Conservatively, this fringe benefit represents about $750,000 a year for Stephens, who owns only four broodmares and sells to other breeders the access to the remaining nine stallions.

De Kwiatkowski, a Polish-born aviator who made his money selling airplanes, got into racing in 1976. Through a recommendation from E.P. Taylor, the Canadian who won the Kentucky Derby in 1964 with Northern Dancer, he hired Stephens as his trainer.

"If you hire Stephens, leave him alone," Taylor told De Kwiatkowski. "Give him the last word. He should know what he's doing."
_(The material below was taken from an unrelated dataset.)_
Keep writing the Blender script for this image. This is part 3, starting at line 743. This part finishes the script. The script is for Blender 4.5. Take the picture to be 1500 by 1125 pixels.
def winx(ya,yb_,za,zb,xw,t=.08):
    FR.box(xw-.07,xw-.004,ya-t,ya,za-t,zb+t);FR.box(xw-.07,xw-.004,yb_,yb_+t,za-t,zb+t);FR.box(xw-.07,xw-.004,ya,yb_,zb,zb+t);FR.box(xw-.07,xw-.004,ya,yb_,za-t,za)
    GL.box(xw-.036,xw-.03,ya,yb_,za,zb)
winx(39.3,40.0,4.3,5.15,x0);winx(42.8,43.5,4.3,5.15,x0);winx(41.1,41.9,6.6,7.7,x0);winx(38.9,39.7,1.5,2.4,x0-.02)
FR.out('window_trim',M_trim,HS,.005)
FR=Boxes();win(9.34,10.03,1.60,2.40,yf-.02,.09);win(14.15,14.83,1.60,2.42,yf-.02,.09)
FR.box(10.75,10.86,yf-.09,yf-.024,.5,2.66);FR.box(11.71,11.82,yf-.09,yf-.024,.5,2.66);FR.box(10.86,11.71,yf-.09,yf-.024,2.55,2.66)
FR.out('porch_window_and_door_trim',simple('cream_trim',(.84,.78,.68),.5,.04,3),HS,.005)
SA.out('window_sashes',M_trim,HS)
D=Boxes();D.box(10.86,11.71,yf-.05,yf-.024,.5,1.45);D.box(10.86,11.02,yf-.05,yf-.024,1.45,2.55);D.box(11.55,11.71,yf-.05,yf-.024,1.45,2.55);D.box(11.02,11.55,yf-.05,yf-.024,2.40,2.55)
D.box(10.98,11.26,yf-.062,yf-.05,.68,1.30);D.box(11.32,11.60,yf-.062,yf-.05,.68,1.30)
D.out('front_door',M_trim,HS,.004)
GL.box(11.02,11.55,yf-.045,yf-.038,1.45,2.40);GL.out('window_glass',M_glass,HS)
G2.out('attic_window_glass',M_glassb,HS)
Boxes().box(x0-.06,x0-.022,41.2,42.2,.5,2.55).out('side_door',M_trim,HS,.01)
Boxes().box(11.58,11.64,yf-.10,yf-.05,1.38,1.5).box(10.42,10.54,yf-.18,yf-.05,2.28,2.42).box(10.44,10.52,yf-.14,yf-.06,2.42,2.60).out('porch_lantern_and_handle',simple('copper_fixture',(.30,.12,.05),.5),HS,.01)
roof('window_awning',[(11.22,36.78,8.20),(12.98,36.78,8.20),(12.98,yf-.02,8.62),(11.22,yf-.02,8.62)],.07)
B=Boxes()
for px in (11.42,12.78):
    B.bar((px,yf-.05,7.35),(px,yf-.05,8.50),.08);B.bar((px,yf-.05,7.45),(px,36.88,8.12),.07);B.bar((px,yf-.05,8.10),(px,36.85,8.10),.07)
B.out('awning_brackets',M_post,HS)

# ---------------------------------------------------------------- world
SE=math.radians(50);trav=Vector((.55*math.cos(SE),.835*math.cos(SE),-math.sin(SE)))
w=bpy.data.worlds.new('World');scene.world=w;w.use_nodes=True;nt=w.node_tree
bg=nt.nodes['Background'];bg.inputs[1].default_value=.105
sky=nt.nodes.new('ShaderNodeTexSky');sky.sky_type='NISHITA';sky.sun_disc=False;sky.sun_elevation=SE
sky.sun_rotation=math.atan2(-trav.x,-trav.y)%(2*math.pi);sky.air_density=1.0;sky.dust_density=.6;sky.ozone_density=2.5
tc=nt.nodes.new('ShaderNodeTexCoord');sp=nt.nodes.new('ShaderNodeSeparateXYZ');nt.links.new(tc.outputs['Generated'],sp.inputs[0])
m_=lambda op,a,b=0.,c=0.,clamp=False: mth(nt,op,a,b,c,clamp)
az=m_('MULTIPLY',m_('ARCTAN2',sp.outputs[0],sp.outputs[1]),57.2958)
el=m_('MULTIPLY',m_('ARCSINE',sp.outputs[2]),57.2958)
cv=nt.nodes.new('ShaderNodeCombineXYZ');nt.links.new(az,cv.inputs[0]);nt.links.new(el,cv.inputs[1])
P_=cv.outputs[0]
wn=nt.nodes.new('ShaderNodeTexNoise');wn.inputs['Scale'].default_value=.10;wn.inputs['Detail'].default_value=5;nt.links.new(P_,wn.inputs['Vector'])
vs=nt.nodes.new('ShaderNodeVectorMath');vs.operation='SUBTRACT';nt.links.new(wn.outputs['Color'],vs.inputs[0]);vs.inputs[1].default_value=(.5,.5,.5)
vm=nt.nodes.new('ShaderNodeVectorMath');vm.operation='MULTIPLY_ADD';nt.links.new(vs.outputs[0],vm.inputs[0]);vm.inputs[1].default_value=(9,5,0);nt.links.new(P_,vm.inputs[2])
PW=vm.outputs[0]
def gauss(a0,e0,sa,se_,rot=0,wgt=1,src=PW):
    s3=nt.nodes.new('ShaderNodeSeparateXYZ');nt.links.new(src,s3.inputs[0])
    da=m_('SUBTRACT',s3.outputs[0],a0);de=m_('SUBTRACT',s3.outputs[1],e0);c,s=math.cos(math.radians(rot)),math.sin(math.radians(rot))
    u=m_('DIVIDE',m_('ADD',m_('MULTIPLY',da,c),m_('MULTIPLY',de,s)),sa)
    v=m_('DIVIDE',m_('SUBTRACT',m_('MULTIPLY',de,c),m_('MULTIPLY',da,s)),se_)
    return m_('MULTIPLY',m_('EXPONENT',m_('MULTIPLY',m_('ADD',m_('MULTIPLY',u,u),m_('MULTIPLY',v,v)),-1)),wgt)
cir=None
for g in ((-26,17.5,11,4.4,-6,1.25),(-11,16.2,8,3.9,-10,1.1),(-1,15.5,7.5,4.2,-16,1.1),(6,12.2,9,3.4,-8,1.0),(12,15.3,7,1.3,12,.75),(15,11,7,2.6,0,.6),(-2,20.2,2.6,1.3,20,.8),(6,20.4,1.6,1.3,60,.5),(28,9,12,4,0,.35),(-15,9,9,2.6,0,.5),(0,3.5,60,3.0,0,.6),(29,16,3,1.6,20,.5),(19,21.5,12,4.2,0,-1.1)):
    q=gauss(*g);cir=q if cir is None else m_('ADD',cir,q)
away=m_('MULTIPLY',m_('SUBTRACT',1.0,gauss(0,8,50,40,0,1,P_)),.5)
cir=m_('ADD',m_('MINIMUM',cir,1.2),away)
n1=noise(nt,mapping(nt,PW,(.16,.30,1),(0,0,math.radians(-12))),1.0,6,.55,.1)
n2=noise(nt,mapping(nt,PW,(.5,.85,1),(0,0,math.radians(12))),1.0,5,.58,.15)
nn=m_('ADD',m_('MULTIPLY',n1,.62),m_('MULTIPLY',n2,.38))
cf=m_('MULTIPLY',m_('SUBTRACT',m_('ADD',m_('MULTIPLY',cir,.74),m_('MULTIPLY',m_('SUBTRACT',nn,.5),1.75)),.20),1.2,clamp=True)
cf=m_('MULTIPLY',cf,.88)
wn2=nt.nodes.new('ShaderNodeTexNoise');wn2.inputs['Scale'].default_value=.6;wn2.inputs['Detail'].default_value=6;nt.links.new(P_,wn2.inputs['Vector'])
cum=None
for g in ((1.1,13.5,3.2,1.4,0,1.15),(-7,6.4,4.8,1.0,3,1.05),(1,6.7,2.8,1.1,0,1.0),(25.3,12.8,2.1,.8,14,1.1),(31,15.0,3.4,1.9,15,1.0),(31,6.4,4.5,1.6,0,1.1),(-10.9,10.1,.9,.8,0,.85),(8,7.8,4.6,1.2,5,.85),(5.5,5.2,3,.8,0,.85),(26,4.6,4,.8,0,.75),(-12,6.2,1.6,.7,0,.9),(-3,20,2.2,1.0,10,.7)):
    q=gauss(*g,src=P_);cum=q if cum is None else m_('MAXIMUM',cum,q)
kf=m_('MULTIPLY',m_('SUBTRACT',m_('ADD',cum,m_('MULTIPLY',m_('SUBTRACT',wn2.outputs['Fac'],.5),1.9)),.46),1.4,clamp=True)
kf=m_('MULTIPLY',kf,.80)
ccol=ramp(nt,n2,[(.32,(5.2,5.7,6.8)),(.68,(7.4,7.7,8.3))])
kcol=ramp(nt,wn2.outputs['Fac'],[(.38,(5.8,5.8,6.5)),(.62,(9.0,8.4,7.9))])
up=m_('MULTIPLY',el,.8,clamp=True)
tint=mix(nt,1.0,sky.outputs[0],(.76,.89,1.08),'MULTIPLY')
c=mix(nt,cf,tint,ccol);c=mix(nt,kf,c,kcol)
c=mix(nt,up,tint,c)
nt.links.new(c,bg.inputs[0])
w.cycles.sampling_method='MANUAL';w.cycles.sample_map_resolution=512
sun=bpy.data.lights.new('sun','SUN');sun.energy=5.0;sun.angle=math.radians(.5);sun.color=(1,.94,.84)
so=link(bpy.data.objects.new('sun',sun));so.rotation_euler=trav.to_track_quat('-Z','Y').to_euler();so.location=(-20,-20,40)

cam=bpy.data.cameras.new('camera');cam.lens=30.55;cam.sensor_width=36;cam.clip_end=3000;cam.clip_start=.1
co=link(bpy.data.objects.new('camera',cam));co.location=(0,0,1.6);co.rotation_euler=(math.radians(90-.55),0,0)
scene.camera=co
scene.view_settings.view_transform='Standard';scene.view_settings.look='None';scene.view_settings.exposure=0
There was a week in 1982 when De Kwiatkowski, despite being an inexperienced horseman, had to wonder. Stephens had won the Metropolitan Handicap with Conquistador Cielo and five days later was going to run the colt in the 1 1/2-mile Belmont Stakes.

"I told Henryk to wear his blue suit Belmont day, he was going to be in the winner's circle," Stephens said. He was right, too.

"You gotta take chances in this game," he said. "If you didn't take chances, I'd still be in Kentucky and Henryk would still be in Poland."

Maybe not Poland, according to De Kwiatkowski, but certainly not the winner's circle at Belmont Park. "I'd probably be in Siberia," De Kwiatkowski said.

De Kwiatkowski owns Danzig, who has sired both Chief's Crown and Stephan's Odyssey, because Stephens picked the colt out of a yearling sale for $310,000. Stephan's Odyssey is named after De Kwiatkowski's 13-year-old son.

"Tommy Wallis, a boy I rode a lot, won a race for Del Carroll with Pas de Nom, who was Danzig's dam," Stephens said. "That's what made me buy Danzig."

Danzig, because of a knee injury, ran only three races, winning them all. He is a 6-year-old and has a long stud career ahead of him, which is just another reason for Woody Stephens, racing's Ol' Man River, to keep rolling along.